Scripts that build scenes:
** begin **

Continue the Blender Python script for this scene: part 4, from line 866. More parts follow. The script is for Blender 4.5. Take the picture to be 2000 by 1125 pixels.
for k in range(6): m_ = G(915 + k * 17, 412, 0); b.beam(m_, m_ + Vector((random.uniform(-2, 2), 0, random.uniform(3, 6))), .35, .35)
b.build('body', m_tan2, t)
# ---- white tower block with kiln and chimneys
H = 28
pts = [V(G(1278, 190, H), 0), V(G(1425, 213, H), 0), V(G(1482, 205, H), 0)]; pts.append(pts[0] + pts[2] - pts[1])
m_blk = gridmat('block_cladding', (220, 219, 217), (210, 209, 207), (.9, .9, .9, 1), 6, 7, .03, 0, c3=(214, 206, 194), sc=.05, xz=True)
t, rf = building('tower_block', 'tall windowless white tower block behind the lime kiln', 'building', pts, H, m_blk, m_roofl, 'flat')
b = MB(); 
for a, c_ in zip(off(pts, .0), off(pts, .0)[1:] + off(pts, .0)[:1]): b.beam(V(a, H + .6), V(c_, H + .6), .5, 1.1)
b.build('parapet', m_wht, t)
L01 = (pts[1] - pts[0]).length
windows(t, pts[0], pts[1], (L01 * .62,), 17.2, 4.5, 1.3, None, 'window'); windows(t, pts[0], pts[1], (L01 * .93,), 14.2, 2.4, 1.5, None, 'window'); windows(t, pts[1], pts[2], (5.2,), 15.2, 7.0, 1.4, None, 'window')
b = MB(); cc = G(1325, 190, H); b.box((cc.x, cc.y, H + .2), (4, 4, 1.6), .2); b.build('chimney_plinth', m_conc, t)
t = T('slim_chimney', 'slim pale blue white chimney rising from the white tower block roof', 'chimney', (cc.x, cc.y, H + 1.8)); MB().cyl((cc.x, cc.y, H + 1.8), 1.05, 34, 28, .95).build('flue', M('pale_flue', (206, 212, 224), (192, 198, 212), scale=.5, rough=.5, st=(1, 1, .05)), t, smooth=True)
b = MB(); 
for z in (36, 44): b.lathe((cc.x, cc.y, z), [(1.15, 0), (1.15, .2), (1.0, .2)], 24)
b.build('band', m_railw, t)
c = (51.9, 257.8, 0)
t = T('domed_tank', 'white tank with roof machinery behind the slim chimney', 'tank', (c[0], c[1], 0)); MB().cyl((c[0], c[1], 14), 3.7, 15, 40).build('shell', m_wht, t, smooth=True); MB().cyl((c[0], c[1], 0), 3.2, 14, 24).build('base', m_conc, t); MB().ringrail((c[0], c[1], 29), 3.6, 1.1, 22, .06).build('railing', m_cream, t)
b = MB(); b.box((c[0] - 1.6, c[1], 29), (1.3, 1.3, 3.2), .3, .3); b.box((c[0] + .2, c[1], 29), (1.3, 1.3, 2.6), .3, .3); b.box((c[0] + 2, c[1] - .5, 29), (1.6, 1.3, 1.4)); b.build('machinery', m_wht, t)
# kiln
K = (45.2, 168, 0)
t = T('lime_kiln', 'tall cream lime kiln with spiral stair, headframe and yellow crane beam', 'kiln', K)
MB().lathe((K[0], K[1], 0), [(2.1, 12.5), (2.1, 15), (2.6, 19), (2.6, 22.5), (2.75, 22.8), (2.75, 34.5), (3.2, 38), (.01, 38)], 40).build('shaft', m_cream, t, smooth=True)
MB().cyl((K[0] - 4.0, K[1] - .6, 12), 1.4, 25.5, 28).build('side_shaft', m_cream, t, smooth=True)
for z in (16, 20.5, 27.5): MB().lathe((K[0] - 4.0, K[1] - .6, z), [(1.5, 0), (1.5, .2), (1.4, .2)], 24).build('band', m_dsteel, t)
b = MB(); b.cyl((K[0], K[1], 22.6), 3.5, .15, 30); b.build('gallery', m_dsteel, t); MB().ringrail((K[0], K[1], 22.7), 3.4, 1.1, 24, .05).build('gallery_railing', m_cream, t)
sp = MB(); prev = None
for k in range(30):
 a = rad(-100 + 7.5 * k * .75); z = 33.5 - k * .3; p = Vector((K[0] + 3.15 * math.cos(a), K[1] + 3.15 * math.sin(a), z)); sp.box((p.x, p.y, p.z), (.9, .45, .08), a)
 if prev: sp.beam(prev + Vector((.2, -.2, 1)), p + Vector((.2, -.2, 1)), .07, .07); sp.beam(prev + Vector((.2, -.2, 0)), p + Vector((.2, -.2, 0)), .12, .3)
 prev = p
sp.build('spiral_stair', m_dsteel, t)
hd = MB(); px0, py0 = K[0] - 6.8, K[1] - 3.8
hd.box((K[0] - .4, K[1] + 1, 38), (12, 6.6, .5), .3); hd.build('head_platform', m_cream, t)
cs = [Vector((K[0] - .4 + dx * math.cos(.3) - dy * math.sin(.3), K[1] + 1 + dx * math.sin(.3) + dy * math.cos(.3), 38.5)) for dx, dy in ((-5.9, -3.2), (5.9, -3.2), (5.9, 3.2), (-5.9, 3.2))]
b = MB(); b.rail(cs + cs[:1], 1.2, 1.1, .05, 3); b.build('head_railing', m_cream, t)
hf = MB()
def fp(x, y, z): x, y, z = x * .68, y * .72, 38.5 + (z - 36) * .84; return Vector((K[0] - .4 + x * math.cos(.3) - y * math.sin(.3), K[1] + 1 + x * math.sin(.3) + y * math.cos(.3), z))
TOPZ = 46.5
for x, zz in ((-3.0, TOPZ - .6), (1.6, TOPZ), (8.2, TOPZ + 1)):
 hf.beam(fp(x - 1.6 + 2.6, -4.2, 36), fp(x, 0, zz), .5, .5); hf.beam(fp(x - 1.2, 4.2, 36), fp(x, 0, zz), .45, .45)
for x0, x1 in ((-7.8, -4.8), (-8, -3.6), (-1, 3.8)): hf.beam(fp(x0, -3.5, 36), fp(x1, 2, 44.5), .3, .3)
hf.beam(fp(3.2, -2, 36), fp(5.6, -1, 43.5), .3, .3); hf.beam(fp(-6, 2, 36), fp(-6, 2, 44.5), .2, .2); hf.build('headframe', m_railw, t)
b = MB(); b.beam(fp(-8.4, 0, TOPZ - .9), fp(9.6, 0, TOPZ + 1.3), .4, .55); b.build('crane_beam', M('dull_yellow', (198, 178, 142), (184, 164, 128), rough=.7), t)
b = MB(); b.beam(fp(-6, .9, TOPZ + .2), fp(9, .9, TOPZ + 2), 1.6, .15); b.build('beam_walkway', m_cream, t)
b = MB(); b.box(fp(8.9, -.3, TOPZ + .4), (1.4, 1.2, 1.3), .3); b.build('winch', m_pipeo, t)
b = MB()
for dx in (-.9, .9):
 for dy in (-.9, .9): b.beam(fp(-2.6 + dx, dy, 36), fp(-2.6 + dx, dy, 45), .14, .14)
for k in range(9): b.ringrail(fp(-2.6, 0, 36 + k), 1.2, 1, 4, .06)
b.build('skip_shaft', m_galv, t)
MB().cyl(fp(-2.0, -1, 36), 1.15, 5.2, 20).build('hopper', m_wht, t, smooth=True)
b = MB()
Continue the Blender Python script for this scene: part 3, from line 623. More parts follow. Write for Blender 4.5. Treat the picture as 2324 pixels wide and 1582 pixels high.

** end **

--- PROBLEM ---
What do the records say? Quote them all exactly.

--- CORRECT ANSWER ---
Continue the Blender Python script for this scene: part 4, from line 866. More parts follow. The script is for Blender 4.5. Take the picture to be 2000 by 1125 pixels.
for k in range(6): m_ = G(915 + k * 17, 412, 0); b.beam(m_, m_ + Vector((random.uniform(-2, 2), 0, random.uniform(3, 6))), .35, .35)
b.build('body', m_tan2, t)
# ---- white tower block with kiln and chimneys
H = 28
pts = [V(G(1278, 190, H), 0), V(G(1425, 213, H), 0), V(G(1482, 205, H), 0)]; pts.append(pts[0] + pts[2] - pts[1])
m_blk = gridmat('block_cladding', (220, 219, 217), (210, 209, 207), (.9, .9, .9, 1), 6, 7, .03, 0, c3=(214, 206, 194), sc=.05, xz=True)
t, rf = building('tower_block', 'tall windowless white tower block behind the lime kiln', 'building', pts, H, m_blk, m_roofl, 'flat')
b = MB(); 
for a, c_ in zip(off(pts, .0), off(pts, .0)[1:] + off(pts, .0)[:1]): b.beam(V(a, H + .6), V(c_, H + .6), .5, 1.1)
b.build('parapet', m_wht, t)
L01 = (pts[1] - pts[0]).length
windows(t, pts[0], pts[1], (L01 * .62,), 17.2, 4.5, 1.3, None, 'window'); windows(t, pts[0], pts[1], (L01 * .93,), 14.2, 2.4, 1.5, None, 'window'); windows(t, pts[1], pts[2], (5.2,), 15.2, 7.0, 1.4, None, 'window')
b = MB(); cc = G(1325, 190, H); b.box((cc.x, cc.y, H + .2), (4, 4, 1.6), .2); b.build('chimney_plinth', m_conc, t)
t = T('slim_chimney', 'slim pale blue white chimney rising from the white tower block roof', 'chimney', (cc.x, cc.y, H + 1.8)); MB().cyl((cc.x, cc.y, H + 1.8), 1.05, 34, 28, .95).build('flue', M('pale_flue', (206, 212, 224), (192, 198, 212), scale=.5, rough=.5, st=(1, 1, .05)), t, smooth=True)
b = MB(); 
for z in (36, 44): b.lathe((cc.x, cc.y, z), [(1.15, 0), (1.15, .2), (1.0, .2)], 24)
b.build('band', m_railw, t)
c = (51.9, 257.8, 0)
t = T('domed_tank', 'white tank with roof machinery behind the slim chimney', 'tank', (c[0], c[1], 0)); MB().cyl((c[0], c[1], 14), 3.7, 15, 40).build('shell', m_wht, t, smooth=True); MB().cyl((c[0], c[1], 0), 3.2, 14, 24).build('base', m_conc, t); MB().ringrail((c[0], c[1], 29), 3.6, 1.1, 22, .06).build('railing', m_cream, t)
b = MB(); b.box((c[0] - 1.6, c[1], 29), (1.3, 1.3, 3.2), .3, .3); b.box((c[0] + .2, c[1], 29), (1.3, 1.3, 2.6), .3, .3); b.box((c[0] + 2, c[1] - .5, 29), (1.6, 1.3, 1.4)); b.build('machinery', m_wht, t)
# kiln
K = (45.2, 168, 0)
t = T('lime_kiln', 'tall cream lime kiln with spiral stair, headframe and yellow crane beam', 'kiln', K)
MB().lathe((K[0], K[1], 0), [(2.1, 12.5), (2.1, 15), (2.6, 19), (2.6, 22.5), (2.75, 22.8), (2.75, 34.5), (3.2, 38), (.01, 38)], 40).build('shaft', m_cream, t, smooth=True)
MB().cyl((K[0] - 4.0, K[1] - .6, 12), 1.4, 25.5, 28).build('side_shaft', m_cream, t, smooth=True)
for z in (16, 20.5, 27.5): MB().lathe((K[0] - 4.0, K[1] - .6, z), [(1.5, 0), (1.5, .2), (1.4, .2)], 24).build('band', m_dsteel, t)
b = MB(); b.cyl((K[0], K[1], 22.6), 3.5, .15, 30); b.build('gallery', m_dsteel, t); MB().ringrail((K[0], K[1], 22.7), 3.4, 1.1, 24, .05).build('gallery_railing', m_cream, t)
sp = MB(); prev = None
for k in range(30):
 a = rad(-100 + 7.5 * k * .75); z = 33.5 - k * .3; p = Vector((K[0] + 3.15 * math.cos(a), K[1] + 3.15 * math.sin(a), z)); sp.box((p.x, p.y, p.z), (.9, .45, .08), a)
 if prev: sp.beam(prev + Vector((.2, -.2, 1)), p + Vector((.2, -.2, 1)), .07, .07); sp.beam(prev + Vector((.2, -.2, 0)), p + Vector((.2, -.2, 0)), .12, .3)
 prev = p
sp.build('spiral_stair', m_dsteel, t)
hd = MB(); px0, py0 = K[0] - 6.8, K[1] - 3.8
hd.box((K[0] - .4, K[1] + 1, 38), (12, 6.6, .5), .3); hd.build('head_platform', m_cream, t)
cs = [Vector((K[0] - .4 + dx * math.cos(.3) - dy * math.sin(.3), K[1] + 1 + dx * math.sin(.3) + dy * math.cos(.3), 38.5)) for dx, dy in ((-5.9, -3.2), (5.9, -3.2), (5.9, 3.2), (-5.9, 3.2))]
b = MB(); b.rail(cs + cs[:1], 1.2, 1.1, .05, 3); b.build('head_railing', m_cream, t)
hf = MB()
def fp(x, y, z): x, y, z = x * .68, y * .72, 38.5 + (z - 36) * .84; return Vector((K[0] - .4 + x * math.cos(.3) - y * math.sin(.3), K[1] + 1 + x * math.sin(.3) + y * math.cos(.3), z))
TOPZ = 46.5
for x, zz in ((-3.0, TOPZ - .6), (1.6, TOPZ), (8.2, TOPZ + 1)):
 hf.beam(fp(x - 1.6 + 2.6, -4.2, 36), fp(x, 0, zz), .5, .5); hf.beam(fp(x - 1.2, 4.2, 36), fp(x, 0, zz), .45, .45)
for x0, x1 in ((-7.8, -4.8), (-8, -3.6), (-1, 3.8)): hf.beam(fp(x0, -3.5, 36), fp(x1, 2, 44.5), .3, .3)
hf.beam(fp(3.2, -2, 36), fp(5.6, -1, 43.5), .3, .3); hf.beam(fp(-6, 2, 36), fp(-6, 2, 44.5), .2, .2); hf.build('headframe', m_railw, t)
b = MB(); b.beam(fp(-8.4, 0, TOPZ - .9), fp(9.6, 0, TOPZ + 1.3), .4, .55); b.build('crane_beam', M('dull_yellow', (198, 178, 142), (184, 164, 128), rough=.7), t)
b = MB(); b.beam(fp(-6, .9, TOPZ + .2), fp(9, .9, TOPZ + 2), 1.6, .15); b.build('beam_walkway', m_cream, t)
b = MB(); b.box(fp(8.9, -.3, TOPZ + .4), (1.4, 1.2, 1.3), .3); b.build('winch', m_pipeo, t)
b = MB()
for dx in (-.9, .9):
 for dy in (-.9, .9): b.beam(fp(-2.6 + dx, dy, 36), fp(-2.6 + dx, dy, 45), .14, .14)
for k in range(9): b.ringrail(fp(-2.6, 0, 36 + k), 1.2, 1, 4, .06)
b.build('skip_shaft', m_galv, t)
MB().cyl(fp(-2.0, -1, 36), 1.15, 5.2, 20).build('hopper', m_wht, t, smooth=True)
b = MB()
Continue the Blender Python script for this scene: part 3, from line 623. More parts follow. Write for Blender 4.5. Treat the picture as 2324 pixels wide and 1582 pixels high.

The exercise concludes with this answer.